» **CHALLENGE**
Among the entries below, extract exactly the lines that run from the one with "60).build('soffit_board', DARKW, bar)" through the one with "MB().arc(0, 2.24, 2.45, B0, B1, HB", both ends included.
## begin INFORMATION GIVEN
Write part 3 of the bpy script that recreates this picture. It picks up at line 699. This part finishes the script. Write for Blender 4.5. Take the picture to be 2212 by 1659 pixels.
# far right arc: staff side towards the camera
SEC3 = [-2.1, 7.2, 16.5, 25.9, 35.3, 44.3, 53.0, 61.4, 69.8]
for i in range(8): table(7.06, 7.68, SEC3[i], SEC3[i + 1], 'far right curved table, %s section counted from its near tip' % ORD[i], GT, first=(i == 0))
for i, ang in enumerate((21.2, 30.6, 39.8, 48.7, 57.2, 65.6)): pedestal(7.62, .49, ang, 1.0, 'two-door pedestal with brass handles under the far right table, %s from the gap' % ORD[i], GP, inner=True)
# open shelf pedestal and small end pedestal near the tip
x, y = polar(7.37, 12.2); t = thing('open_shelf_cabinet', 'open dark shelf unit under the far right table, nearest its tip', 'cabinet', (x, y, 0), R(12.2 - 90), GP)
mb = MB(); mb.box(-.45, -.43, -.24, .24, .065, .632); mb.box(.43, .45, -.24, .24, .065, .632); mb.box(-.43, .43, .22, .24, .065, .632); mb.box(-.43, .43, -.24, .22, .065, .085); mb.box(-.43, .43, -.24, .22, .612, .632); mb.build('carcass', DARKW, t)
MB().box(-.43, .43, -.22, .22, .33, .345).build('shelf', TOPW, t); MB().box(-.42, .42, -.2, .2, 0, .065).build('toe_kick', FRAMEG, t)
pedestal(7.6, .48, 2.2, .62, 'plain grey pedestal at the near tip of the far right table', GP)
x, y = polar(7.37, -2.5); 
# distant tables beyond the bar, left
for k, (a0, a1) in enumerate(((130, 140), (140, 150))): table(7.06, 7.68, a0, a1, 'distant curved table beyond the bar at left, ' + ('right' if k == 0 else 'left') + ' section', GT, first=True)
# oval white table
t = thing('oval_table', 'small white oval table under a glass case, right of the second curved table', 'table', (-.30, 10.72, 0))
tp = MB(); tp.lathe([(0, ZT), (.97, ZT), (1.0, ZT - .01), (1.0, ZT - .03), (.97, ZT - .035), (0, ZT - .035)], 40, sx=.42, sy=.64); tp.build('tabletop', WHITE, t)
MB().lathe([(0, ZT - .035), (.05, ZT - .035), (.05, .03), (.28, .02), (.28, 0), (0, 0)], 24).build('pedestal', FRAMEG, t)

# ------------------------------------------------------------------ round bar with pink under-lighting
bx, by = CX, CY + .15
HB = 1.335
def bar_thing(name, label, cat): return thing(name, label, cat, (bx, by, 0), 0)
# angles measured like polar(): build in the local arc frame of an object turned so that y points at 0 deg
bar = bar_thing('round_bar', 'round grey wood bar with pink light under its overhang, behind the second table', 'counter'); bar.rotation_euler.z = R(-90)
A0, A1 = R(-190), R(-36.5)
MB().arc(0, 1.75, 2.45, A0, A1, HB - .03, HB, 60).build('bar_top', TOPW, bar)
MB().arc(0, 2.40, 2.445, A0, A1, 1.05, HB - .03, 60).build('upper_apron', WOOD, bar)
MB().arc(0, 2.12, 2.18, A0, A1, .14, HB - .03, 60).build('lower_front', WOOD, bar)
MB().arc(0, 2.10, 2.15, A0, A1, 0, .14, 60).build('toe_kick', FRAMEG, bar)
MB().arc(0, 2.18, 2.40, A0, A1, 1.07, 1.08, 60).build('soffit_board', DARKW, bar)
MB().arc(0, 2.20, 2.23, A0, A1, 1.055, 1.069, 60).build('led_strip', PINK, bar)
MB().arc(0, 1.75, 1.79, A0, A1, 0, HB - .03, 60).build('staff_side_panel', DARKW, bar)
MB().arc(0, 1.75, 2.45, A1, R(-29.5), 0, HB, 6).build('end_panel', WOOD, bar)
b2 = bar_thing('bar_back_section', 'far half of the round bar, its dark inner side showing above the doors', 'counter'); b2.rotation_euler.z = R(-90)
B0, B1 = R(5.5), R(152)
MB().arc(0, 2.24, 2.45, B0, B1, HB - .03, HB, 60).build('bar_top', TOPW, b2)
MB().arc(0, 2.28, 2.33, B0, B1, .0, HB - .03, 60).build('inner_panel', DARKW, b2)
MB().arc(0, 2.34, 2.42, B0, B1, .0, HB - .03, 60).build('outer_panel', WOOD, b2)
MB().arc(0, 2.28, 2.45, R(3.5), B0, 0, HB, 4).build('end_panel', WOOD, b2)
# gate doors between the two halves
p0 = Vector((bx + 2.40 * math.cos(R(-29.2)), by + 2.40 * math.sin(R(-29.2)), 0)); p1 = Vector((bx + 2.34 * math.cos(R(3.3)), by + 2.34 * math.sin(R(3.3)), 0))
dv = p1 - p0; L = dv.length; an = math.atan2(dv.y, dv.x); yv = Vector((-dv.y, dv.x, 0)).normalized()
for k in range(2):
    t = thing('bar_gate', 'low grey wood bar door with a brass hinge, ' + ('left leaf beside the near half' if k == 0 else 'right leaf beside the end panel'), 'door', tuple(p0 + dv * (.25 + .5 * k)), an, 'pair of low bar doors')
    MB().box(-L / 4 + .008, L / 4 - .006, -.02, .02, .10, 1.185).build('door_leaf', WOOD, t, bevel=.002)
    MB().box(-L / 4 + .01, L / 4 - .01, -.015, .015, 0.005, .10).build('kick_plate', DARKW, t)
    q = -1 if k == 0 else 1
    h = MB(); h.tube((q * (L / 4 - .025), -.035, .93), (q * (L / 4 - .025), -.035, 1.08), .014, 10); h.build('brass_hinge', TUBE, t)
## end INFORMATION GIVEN
## begin INFORMATION GIVEN
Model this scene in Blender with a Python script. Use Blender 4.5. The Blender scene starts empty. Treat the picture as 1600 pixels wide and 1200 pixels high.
## end INFORMATION GIVEN
## begin INFORMATION GIVEN
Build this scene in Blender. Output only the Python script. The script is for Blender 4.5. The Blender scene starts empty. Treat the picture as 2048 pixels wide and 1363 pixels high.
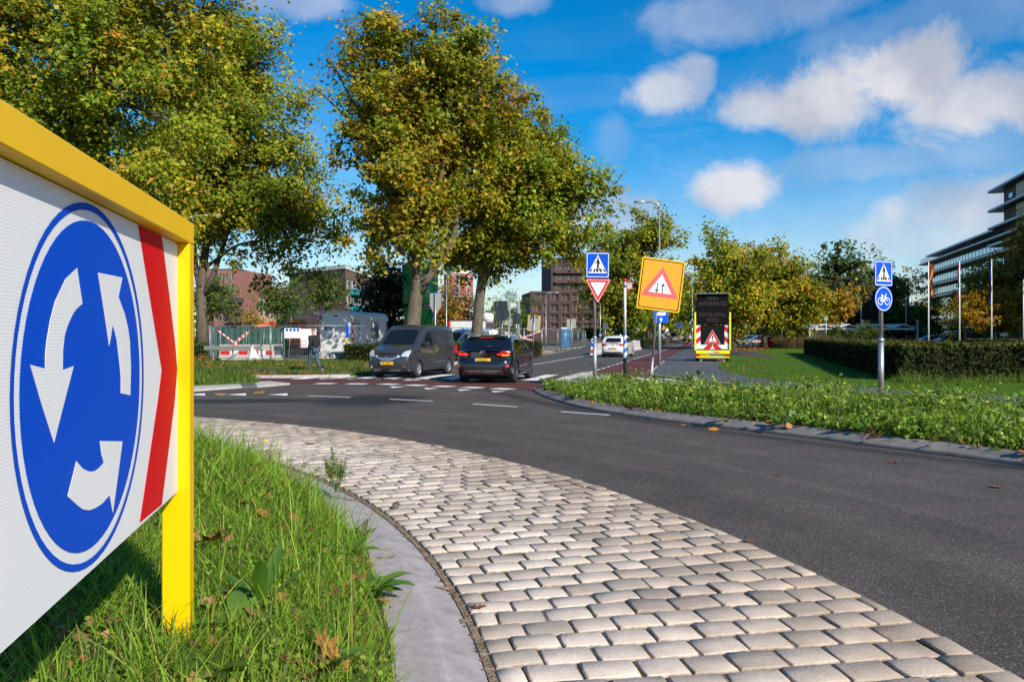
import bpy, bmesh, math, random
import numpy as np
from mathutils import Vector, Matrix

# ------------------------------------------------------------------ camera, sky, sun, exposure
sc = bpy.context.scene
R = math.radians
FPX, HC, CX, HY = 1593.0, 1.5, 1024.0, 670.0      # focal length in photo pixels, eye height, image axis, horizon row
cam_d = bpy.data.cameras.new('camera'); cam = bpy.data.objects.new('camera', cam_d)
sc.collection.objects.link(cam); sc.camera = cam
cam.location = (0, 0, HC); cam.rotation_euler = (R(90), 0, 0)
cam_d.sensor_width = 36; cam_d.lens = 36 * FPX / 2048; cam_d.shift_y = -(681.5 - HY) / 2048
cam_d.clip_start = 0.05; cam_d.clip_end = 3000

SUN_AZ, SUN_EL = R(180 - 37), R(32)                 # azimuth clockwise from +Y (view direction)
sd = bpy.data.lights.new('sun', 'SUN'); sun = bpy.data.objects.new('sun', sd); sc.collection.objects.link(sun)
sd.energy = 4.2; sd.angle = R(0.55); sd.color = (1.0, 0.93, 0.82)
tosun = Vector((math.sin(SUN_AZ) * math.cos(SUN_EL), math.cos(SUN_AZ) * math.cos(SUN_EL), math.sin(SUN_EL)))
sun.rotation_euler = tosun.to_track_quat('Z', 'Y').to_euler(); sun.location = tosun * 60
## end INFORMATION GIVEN
» **THE REPLY**
MB().arc(0, 2.18, 2.40, A0, A1, 1.07, 1.08, 60).build('soffit_board', DARKW, bar)
MB().arc(0, 2.20, 2.23, A0, A1, 1.055, 1.069, 60).build('led_strip', PINK, bar)
MB().arc(0, 1.75, 1.79, A0, A1, 0, HB - .03, 60).build('staff_side_panel', DARKW, bar)
MB().arc(0, 1.75, 2.45, A1, R(-29.5), 0, HB, 6).build('end_panel', WOOD, bar)
b2 = bar_thing('bar_back_section', 'far half of the round bar, its dark inner side showing above the doors', 'counter'); b2.rotation_euler.z = R(-90)
B0, B1 = R(5.5), R(152)
MB().arc(0, 2.24, 2.45, B0, B1, HB - .03, HB, 60).build('bar_top', TOPW, b2)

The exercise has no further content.